Directive: Extract each line of the material that follows exactly and omit its pictures.

Given information:
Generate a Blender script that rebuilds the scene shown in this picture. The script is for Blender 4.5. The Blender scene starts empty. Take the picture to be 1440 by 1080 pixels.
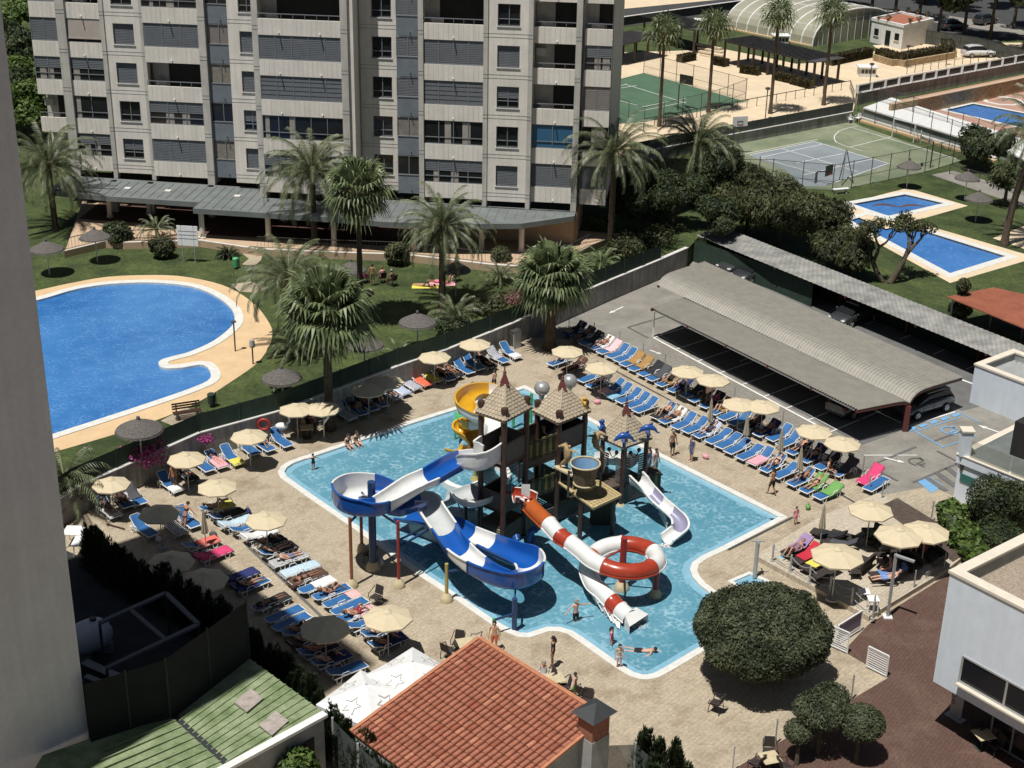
import bpy,bmesh,math,random
from math import sin,cos,pi,radians,atan2,hypot,sqrt
from mathutils import Vector,Matrix
from mathutils.geometry import tessellate_polygon
random.seed(7)
S=bpy.context.scene
COL=S.collection
CF,CP,CR,CH=2083.2,radians(23.85),radians(1.077),40.0
_f=Vector((0,cos(CP),-sin(CP)));_u=Vector((0,sin(CP),cos(CP)));_r=Vector((1,0,0))
R2=_r*cos(CR)+_u*sin(CR);U2=_u*cos(CR)-_r*sin(CR)
def G(x,y,z=0.0):
 "point of the photograph -> place in the world at height z"
 d=R2*((x-720)/CF)+U2*(-(y-540)/CF)+_f
 t=(z-CH)/d.z
 return(d.x*t,d.y*t)
def G3(x,y,z=0.0):
 a=G(x,y,z);return Vector((a[0],a[1],z))
def PX(X,Y,Z):
 v=Vector((X,Y,Z-CH));k=v.dot(_f)
 return(720+CF*v.dot(R2)/k,540-CF*v.dot(U2)/k)
def ZAT(g,y):
 lo,hi=-5,39
 for _ in range(50):
  m=(lo+hi)/2
  if PX(g[0],g[1],m)[1]>y:lo=m
  else:hi=m
 return lo
def GL(l,z=0.0):return[G(x,y,z)for x,y in l]
AH=radians(49.7)
AD=Vector((sin(AH),cos(AH),0));BD=Vector((cos(AH),-sin(AH),0))
GZ=1.5
class MB:
 def __init__(s):s.v=[];s.f=[];s.m=[];s.c=0
 def add(s,vs,fs,m=None):
  o=len(s.v);s.v+=[tuple(p)for p in vs]
  s.f+=[tuple(i+o for i in f)for f in fs];s.m+=[s.c if m is None else m]*len(fs);return s
 def quad(s,a,b,c,d,m=None):return s.add([a,b,c,d],[(0,1,2,3)],m)
 def box(s,x0,y0,z0,x1,y1,z1,m=None):
  return s.add([(x0,y0,z0),(x1,y0,z0),(x1,y1,z0),(x0,y1,z0),(x0,y0,z1),(x1,y0,z1),(x1,y1,z1),(x0,y1,z1)],[(0,3,2,1),(4,5,6,7),(0,1,5,4),(1,2,6,5),(2,3,7,6),(3,0,4,7)],m)
 def bar(s,p,q,w,h=None,m=None,up=(0,0,1)):
  "box beam from p to q"
  p=Vector(p);q=Vector(q);h=w if h is None else h
  d=(q-p).normalized();u=Vector(up)
  if abs(d.dot(u))>.98:u=Vector((1,0,0))
  r=d.cross(u).normalized();u=r.cross(d).normalized()
  vs=[e+r*(sx*w/2)+u*(sz*h/2)for e in(p,q)for sx,sz in((-1,-1),(1,-1),(1,1),(-1,1))]
  return s.add(vs,[(0,1,2,3),(7,6,5,4),(0,4,5,1),(1,5,6,2),(2,6,7,3),(3,7,4,0)],m)
 def tube(s,pts,r,n=8,m=None,caps=True):
  pts=[Vector(p)for p in pts];R=r if isinstance(r,(list,tuple))else[r]*len(pts)
  o=len(s.v);k=len(pts);pu=None
  for i,p in enumerate(pts):
   d=(pts[min(i+1,k-1)]-pts[max(i-1,0)]).normalized()
   u=pu if pu is not None else(Vector((0,0,1))if abs(d.z)<.9 else Vector((1,0,0)))
   a=d.cross(u)
   if a.length<1e-4:a=d.cross(Vector((0,1,0)))
   a.normalize();b=a.cross(d).normalized();pu=b
   for j in range(n):
    t=2*pi*j/n;s.v.append(tuple(p+(a*cos(t)+b*sin(t))*R[i]))
  mm=s.c if m is None else m
  for i in range(k-1):
   for j in range(n):
    s.f.append((o+i*n+j,o+i*n+(j+1)%n,o+(i+1)*n+(j+1)%n,o+(i+1)*n+j));s.m.append(mm)
  if caps:
   s.f.append(tuple(o+j for j in reversed(range(n))));s.f.append(tuple(o+(k-1)*n+j for j in range(n)));s.m+=[mm,mm]
  return s
 def lathe(s,prof,c=(0,0,0),n=16,m=None,ph=0.0):
  "profile of (radius, z) turned about the vertical through c"
  o=len(s.v);mm=s.c if m is None else m
  for r,z in prof:
   for j in range(n):
    t=2*pi*j/n+ph;s.v.append((c[0]+r*cos(t),c[1]+r*sin(t),c[2]+z))
  for i in range(len(prof)-1):
   for j in range(n):
    s.f.append((o+i*n+j,o+i*n+(j+1)%n,o+(i+1)*n+(j+1)%n,o+(i+1)*n+j));s.m.append(mm)
  return s
 def ball(s,c,rx,ry=None,rz=None,n=12,k=7,m=None):
  ry=rx if ry is None else ry;rz=rx if rz is None else rz
  o=len(s.v);mm=s.c if m is None else m
  for i in range(k+1):
   a=-pi/2+pi*i/k
   for j in range(n):
    t=2*pi*j/n
    s.v.append((c[0]+rx*cos(a)*cos(t),c[1]+ry*cos(a)*sin(t),c[2]+rz*sin(a)))
  for i in range(k):
   for j in range(n):
    s.f.append((o+i*n+j,o+i*n+(j+1)%n,o+(i+1)*n+(j+1)%n,o+(i+1)*n+j));s.m.append(mm)
  return s
 def sheet(s,poly,z,holes=(),m=None,up=True):
  loops=[[Vector((p[0],p[1],0))for p in poly]]+[[Vector((p[0],p[1],0))for p in h]for h in holes]
  tr=tessellate_polygon(loops);pts=[p for l in loops for p in l]
  o=len(s.v);s.v+=[(p.x,p.y,z)for p in pts];mm=s.c if m is None else m
  for t in tr:
   a,b,c=(pts[i]for i in t)
   ccw=(b-a).cross(c-a).z>0
   if ccw!=up:t=(t[0],t[2],t[1])
   s.f.append(tuple(i+o for i in t));s.m.append(mm)
  return s
 def wall(s,poly,z0,z1,m=None,closed=True):
  n=len(poly);o=len(s.v);mm=s.c if m is None else m
  for p in poly:s.v+=[(p[0],p[1],z0),(p[0],p[1],z1)]
  for i in range(n if closed else n-1):
   j=(i+1)%n;s.f.append((o+2*i,o+2*j,o+2*j+1,o+2*i+1));s.m.append(mm)
  return s
 def prism(s,poly,z0,z1,holes=(),m=None,bottom=False):
  s.sheet(poly,z1,holes,m);s.wall(poly,z0,z1,m)
  for h in holes:s.wall(h,z0,z1,m)
  if bottom:s.sheet(poly,z0,holes,m,up=False)
  return s
 def xf(s,M,start=0):
  for i in range(start,len(s.v)):s.v[i]=tuple(M@Vector(s.v[i]))
  return s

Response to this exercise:
Generate a Blender script that rebuilds the scene shown in this picture. The script is for Blender 4.5. The Blender scene starts empty. Take the picture to be 1440 by 1080 pixels.
import bpy,bmesh,math,random
from math import sin,cos,pi,radians,atan2,hypot,sqrt
from mathutils import Vector,Matrix
from mathutils.geometry import tessellate_polygon
random.seed(7)
S=bpy.context.scene
COL=S.collection
CF,CP,CR,CH=2083.2,radians(23.85),radians(1.077),40.0
_f=Vector((0,cos(CP),-sin(CP)));_u=Vector((0,sin(CP),cos(CP)));_r=Vector((1,0,0))
R2=_r*cos(CR)+_u*sin(CR);U2=_u*cos(CR)-_r*sin(CR)
def G(x,y,z=0.0):
 "point of the photograph -> place in the world at height z"
 d=R2*((x-720)/CF)+U2*(-(y-540)/CF)+_f
 t=(z-CH)/d.z
 return(d.x*t,d.y*t)
def G3(x,y,z=0.0):
 a=G(x,y,z);return Vector((a[0],a[1],z))
def PX(X,Y,Z):
 v=Vector((X,Y,Z-CH));k=v.dot(_f)
 return(720+CF*v.dot(R2)/k,540-CF*v.dot(U2)/k)
def ZAT(g,y):
 lo,hi=-5,39
 for _ in range(50):
  m=(lo+hi)/2
  if PX(g[0],g[1],m)[1]>y:lo=m
  else:hi=m
 return lo
def GL(l,z=0.0):return[G(x,y,z)for x,y in l]
AH=radians(49.7)
AD=Vector((sin(AH),cos(AH),0));BD=Vector((cos(AH),-sin(AH),0))
GZ=1.5
class MB:
 def __init__(s):s.v=[];s.f=[];s.m=[];s.c=0
 def add(s,vs,fs,m=None):
  o=len(s.v);s.v+=[tuple(p)for p in vs]
  s.f+=[tuple(i+o for i in f)for f in fs];s.m+=[s.c if m is None else m]*len(fs);return s
 def quad(s,a,b,c,d,m=None):return s.add([a,b,c,d],[(0,1,2,3)],m)
 def box(s,x0,y0,z0,x1,y1,z1,m=None):
  return s.add([(x0,y0,z0),(x1,y0,z0),(x1,y1,z0),(x0,y1,z0),(x0,y0,z1),(x1,y0,z1),(x1,y1,z1),(x0,y1,z1)],[(0,3,2,1),(4,5,6,7),(0,1,5,4),(1,2,6,5),(2,3,7,6),(3,0,4,7)],m)
 def bar(s,p,q,w,h=None,m=None,up=(0,0,1)):
  "box beam from p to q"
  p=Vector(p);q=Vector(q);h=w if h is None else h
  d=(q-p).normalized();u=Vector(up)
  if abs(d.dot(u))>.98:u=Vector((1,0,0))
  r=d.cross(u).normalized();u=r.cross(d).normalized()
  vs=[e+r*(sx*w/2)+u*(sz*h/2)for e in(p,q)for sx,sz in((-1,-1),(1,-1),(1,1),(-1,1))]
  return s.add(vs,[(0,1,2,3),(7,6,5,4),(0,4,5,1),(1,5,6,2),(2,6,7,3),(3,7,4,0)],m)
 def tube(s,pts,r,n=8,m=None,caps=True):
  pts=[Vector(p)for p in pts];R=r if isinstance(r,(list,tuple))else[r]*len(pts)
  o=len(s.v);k=len(pts);pu=None
  for i,p in enumerate(pts):
   d=(pts[min(i+1,k-1)]-pts[max(i-1,0)]).normalized()
   u=pu if pu is not None else(Vector((0,0,1))if abs(d.z)<.9 else Vector((1,0,0)))
   a=d.cross(u)
   if a.length<1e-4:a=d.cross(Vector((0,1,0)))
   a.normalize();b=a.cross(d).normalized();pu=b
   for j in range(n):
    t=2*pi*j/n;s.v.append(tuple(p+(a*cos(t)+b*sin(t))*R[i]))
  mm=s.c if m is None else m
  for i in range(k-1):
   for j in range(n):
    s.f.append((o+i*n+j,o+i*n+(j+1)%n,o+(i+1)*n+(j+1)%n,o+(i+1)*n+j));s.m.append(mm)
  if caps:
   s.f.append(tuple(o+j for j in reversed(range(n))));s.f.append(tuple(o+(k-1)*n+j for j in range(n)));s.m+=[mm,mm]
  return s
 def lathe(s,prof,c=(0,0,0),n=16,m=None,ph=0.0):
  "profile of (radius, z) turned about the vertical through c"
  o=len(s.v);mm=s.c if m is None else m
  for r,z in prof:
   for j in range(n):
    t=2*pi*j/n+ph;s.v.append((c[0]+r*cos(t),c[1]+r*sin(t),c[2]+z))
  for i in range(len(prof)-1):
   for j in range(n):
    s.f.append((o+i*n+j,o+i*n+(j+1)%n,o+(i+1)*n+(j+1)%n,o+(i+1)*n+j));s.m.append(mm)
  return s
 def ball(s,c,rx,ry=None,rz=None,n=12,k=7,m=None):
  ry=rx if ry is None else ry;rz=rx if rz is None else rz
  o=len(s.v);mm=s.c if m is None else m
  for i in range(k+1):
   a=-pi/2+pi*i/k
   for j in range(n):
    t=2*pi*j/n
    s.v.append((c[0]+rx*cos(a)*cos(t),c[1]+ry*cos(a)*sin(t),c[2]+rz*sin(a)))
  for i in range(k):
   for j in range(n):
    s.f.append((o+i*n+j,o+i*n+(j+1)%n,o+(i+1)*n+(j+1)%n,o+(i+1)*n+j));s.m.append(mm)
  return s
 def sheet(s,poly,z,holes=(),m=None,up=True):
  loops=[[Vector((p[0],p[1],0))for p in poly]]+[[Vector((p[0],p[1],0))for p in h]for h in holes]
  tr=tessellate_polygon(loops);pts=[p for l in loops for p in l]
  o=len(s.v);s.v+=[(p.x,p.y,z)for p in pts];mm=s.c if m is None else m
  for t in tr:
   a,b,c=(pts[i]for i in t)
   ccw=(b-a).cross(c-a).z>0
   if ccw!=up:t=(t[0],t[2],t[1])
   s.f.append(tuple(i+o for i in t));s.m.append(mm)
  return s
 def wall(s,poly,z0,z1,m=None,closed=True):
  n=len(poly);o=len(s.v);mm=s.c if m is None else m
  for p in poly:s.v+=[(p[0],p[1],z0),(p[0],p[1],z1)]
  for i in range(n if closed else n-1):
   j=(i+1)%n;s.f.append((o+2*i,o+2*j,o+2*j+1,o+2*i+1));s.m.append(mm)
  return s
 def prism(s,poly,z0,z1,holes=(),m=None,bottom=False):
  s.sheet(poly,z1,holes,m);s.wall(poly,z0,z1,m)
  for h in holes:s.wall(h,z0,z1,m)
  if bottom:s.sheet(poly,z0,holes,m,up=False)
  return s
 def xf(s,M,start=0):
  for i in range(start,len(s.v)):s.v[i]=tuple(M@Vector(s.v[i]))
  return s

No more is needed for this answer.